Quote the entries below from the line with "The Blender Python" through the line with "P, pid, sc, rz = [], [], [], []", both ends included, and only those lines.

++++ Supplied information ++++

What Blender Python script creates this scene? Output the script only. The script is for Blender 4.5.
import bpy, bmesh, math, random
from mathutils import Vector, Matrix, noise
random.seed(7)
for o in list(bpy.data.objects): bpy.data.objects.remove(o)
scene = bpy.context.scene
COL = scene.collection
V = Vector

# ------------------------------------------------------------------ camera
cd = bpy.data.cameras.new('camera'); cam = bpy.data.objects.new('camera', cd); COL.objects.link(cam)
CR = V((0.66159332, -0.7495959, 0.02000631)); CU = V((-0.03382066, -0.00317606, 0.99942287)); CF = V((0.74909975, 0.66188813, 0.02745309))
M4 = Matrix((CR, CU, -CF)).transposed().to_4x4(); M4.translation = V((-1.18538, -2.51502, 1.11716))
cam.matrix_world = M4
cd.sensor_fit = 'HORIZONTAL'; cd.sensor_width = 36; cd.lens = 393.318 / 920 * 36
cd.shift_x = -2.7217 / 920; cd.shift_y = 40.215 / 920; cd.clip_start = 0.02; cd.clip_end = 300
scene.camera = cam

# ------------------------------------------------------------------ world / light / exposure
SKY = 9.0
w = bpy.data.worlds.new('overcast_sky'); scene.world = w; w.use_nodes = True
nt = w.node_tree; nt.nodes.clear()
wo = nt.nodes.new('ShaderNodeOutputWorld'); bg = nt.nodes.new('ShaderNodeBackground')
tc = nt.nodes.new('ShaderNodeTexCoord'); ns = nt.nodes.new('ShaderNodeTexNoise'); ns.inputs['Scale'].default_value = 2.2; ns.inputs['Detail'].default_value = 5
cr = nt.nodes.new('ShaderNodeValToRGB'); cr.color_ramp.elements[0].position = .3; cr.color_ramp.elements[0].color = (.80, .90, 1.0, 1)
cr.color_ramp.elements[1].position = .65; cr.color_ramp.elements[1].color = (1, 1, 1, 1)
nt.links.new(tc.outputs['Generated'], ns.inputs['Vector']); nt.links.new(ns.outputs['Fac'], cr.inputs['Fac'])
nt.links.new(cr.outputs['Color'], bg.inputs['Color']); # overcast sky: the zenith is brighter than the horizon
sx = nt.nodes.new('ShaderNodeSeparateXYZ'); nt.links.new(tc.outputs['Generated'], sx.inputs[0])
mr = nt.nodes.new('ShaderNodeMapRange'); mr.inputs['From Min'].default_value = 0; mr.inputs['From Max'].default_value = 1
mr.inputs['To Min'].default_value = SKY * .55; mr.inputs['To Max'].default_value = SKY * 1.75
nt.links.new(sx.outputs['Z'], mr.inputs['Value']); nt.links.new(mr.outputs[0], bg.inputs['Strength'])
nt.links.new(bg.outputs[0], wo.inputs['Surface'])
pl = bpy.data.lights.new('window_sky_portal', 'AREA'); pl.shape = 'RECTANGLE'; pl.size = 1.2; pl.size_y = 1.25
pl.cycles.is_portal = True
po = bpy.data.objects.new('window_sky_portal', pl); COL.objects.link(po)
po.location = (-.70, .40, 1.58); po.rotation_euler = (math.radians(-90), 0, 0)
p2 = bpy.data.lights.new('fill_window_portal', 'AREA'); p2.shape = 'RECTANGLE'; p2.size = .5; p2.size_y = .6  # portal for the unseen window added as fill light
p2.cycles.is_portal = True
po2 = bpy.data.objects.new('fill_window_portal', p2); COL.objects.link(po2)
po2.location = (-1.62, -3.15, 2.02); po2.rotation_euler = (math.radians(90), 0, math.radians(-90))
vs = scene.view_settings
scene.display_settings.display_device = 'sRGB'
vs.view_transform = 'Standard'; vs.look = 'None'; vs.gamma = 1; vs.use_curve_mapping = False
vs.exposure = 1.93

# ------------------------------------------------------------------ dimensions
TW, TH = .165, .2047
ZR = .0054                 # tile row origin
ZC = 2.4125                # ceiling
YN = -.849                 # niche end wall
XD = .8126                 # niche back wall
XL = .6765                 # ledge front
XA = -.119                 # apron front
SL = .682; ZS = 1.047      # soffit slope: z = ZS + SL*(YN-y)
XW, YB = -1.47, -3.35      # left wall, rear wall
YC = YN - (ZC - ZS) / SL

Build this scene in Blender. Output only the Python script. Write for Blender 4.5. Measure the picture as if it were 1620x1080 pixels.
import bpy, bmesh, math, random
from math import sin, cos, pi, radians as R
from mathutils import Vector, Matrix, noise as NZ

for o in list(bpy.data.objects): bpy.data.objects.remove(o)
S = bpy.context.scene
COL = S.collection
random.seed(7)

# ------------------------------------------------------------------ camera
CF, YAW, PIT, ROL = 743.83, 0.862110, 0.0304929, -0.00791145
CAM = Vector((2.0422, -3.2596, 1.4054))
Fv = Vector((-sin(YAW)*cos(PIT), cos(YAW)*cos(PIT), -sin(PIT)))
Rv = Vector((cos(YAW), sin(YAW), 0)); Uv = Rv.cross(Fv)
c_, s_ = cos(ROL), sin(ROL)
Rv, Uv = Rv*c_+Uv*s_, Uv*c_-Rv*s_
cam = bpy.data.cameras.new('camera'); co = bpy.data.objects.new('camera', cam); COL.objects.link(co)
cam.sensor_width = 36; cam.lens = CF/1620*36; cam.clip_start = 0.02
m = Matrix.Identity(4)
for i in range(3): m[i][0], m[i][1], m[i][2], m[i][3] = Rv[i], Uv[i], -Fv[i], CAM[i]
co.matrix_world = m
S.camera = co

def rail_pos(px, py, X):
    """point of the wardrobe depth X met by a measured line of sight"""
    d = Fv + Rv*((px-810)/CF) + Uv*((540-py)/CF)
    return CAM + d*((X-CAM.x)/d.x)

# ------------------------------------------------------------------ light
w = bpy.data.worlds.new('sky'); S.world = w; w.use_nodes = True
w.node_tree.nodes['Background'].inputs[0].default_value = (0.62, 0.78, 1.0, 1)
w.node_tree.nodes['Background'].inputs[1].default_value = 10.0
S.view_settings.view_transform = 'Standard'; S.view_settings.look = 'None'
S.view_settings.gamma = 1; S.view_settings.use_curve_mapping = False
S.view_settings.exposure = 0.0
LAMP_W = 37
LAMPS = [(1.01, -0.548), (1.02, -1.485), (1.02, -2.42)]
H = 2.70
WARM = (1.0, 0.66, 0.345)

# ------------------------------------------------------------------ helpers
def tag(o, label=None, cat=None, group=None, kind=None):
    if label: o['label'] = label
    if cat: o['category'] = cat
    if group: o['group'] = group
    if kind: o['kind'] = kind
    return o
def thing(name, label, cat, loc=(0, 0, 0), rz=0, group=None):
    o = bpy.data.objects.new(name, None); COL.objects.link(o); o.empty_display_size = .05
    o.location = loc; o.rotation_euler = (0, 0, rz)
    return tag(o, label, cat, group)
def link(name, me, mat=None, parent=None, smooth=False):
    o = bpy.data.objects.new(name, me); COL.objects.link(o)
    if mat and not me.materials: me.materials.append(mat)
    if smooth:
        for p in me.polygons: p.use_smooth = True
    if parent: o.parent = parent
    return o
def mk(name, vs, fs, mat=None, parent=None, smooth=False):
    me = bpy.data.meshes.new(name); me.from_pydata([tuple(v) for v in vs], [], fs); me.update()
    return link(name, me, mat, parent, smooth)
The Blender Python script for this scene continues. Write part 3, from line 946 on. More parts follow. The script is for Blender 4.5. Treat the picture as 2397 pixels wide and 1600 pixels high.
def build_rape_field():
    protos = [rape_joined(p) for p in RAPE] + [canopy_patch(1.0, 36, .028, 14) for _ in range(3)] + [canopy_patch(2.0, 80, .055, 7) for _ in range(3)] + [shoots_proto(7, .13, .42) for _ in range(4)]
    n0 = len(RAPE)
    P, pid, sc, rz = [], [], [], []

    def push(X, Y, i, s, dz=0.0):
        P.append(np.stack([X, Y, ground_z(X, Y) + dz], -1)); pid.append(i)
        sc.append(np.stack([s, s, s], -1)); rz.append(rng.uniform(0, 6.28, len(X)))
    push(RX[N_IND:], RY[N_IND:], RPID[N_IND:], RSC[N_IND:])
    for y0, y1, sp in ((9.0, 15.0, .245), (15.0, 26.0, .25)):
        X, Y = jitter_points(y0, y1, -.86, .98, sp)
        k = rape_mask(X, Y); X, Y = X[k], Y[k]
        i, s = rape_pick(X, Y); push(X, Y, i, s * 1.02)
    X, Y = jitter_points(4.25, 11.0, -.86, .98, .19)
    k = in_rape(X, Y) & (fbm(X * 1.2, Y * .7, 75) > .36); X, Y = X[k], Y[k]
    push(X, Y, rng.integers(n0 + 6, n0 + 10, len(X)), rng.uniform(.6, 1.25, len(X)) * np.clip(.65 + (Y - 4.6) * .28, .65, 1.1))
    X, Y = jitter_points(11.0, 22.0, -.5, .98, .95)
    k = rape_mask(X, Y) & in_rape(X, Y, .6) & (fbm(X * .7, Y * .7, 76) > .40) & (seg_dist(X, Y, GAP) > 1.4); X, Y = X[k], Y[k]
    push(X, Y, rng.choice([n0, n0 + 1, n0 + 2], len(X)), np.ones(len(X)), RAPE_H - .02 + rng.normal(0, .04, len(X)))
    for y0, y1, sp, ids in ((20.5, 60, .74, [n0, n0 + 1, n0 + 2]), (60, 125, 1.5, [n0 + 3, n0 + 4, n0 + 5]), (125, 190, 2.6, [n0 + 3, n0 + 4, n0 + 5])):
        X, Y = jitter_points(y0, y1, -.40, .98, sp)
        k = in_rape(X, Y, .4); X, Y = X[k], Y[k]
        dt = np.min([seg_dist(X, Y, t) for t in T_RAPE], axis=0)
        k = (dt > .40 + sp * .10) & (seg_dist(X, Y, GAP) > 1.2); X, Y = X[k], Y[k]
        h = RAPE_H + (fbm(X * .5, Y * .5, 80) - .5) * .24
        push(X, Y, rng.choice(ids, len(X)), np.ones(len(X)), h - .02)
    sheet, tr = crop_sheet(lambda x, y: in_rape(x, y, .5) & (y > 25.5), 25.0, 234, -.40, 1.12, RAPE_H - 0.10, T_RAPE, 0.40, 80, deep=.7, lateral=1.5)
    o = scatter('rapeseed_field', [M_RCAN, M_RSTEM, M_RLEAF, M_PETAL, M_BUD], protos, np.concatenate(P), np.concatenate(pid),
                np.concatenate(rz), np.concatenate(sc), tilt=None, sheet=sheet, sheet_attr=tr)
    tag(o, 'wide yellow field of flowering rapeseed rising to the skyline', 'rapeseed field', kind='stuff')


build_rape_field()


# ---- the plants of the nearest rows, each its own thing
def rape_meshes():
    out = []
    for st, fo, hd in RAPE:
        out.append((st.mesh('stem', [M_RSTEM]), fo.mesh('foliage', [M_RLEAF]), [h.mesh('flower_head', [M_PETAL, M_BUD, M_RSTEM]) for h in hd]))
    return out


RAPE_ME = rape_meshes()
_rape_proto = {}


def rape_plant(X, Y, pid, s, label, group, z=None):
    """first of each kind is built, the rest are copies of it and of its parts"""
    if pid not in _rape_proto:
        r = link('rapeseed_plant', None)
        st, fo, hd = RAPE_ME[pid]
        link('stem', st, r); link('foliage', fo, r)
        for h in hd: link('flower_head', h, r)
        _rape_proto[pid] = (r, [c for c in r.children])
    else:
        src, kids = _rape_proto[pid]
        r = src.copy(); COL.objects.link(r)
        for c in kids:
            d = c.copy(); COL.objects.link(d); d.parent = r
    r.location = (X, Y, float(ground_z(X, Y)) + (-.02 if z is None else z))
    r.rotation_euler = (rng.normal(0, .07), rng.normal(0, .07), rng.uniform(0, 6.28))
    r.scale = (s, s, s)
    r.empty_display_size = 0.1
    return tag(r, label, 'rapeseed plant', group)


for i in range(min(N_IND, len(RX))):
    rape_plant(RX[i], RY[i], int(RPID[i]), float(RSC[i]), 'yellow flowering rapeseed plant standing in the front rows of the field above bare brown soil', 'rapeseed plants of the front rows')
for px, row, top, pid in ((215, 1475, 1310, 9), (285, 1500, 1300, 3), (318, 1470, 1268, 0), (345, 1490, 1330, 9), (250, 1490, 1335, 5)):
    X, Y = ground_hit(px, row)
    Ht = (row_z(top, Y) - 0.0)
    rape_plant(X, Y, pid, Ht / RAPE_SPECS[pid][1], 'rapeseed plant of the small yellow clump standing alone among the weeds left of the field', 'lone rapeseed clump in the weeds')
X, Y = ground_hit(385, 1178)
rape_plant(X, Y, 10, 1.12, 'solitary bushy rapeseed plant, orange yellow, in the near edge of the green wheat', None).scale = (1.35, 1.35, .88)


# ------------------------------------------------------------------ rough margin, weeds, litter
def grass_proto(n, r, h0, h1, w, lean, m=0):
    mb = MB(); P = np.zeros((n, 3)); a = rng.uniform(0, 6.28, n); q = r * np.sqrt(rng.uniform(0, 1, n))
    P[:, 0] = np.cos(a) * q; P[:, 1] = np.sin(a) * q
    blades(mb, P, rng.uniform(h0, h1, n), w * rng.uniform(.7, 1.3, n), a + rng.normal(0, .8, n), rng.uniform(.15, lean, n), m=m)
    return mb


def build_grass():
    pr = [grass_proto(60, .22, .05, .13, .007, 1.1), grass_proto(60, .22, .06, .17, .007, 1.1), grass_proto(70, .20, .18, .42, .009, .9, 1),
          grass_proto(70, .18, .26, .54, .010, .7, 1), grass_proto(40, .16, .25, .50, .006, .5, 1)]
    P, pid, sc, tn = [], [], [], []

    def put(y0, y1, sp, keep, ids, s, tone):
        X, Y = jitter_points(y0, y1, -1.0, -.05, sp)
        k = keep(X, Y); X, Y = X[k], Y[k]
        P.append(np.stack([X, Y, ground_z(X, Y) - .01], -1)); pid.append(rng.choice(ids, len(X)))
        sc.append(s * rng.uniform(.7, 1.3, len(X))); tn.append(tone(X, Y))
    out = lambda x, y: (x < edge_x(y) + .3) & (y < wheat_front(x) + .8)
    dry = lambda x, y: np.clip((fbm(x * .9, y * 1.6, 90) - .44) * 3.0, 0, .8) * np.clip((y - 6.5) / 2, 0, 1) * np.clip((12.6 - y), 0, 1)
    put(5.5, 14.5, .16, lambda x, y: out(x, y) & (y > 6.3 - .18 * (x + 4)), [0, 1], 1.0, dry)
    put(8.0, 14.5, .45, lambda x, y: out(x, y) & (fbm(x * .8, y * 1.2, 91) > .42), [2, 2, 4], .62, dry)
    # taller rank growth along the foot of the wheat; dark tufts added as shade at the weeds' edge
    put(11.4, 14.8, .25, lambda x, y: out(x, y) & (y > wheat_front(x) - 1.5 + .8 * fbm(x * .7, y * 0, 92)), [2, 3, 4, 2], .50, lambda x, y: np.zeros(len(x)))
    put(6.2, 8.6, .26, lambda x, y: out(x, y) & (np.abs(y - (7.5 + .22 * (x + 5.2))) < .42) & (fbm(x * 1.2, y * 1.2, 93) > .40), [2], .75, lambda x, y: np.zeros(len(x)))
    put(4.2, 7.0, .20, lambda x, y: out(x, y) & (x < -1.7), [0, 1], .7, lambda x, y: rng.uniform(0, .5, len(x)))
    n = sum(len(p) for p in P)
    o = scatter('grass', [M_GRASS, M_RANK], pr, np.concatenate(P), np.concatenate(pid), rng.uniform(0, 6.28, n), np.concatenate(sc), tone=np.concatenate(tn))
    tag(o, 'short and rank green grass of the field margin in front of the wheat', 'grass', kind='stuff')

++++

§ Result
The Blender Python script for this scene continues. Write part 3, from line 946 on. More parts follow. The script is for Blender 4.5. Treat the picture as 2397 pixels wide and 1600 pixels high.
def build_rape_field():
    protos = [rape_joined(p) for p in RAPE] + [canopy_patch(1.0, 36, .028, 14) for _ in range(3)] + [canopy_patch(2.0, 80, .055, 7) for _ in range(3)] + [shoots_proto(7, .13, .42) for _ in range(4)]
    n0 = len(RAPE)
    P, pid, sc, rz = [], [], [], []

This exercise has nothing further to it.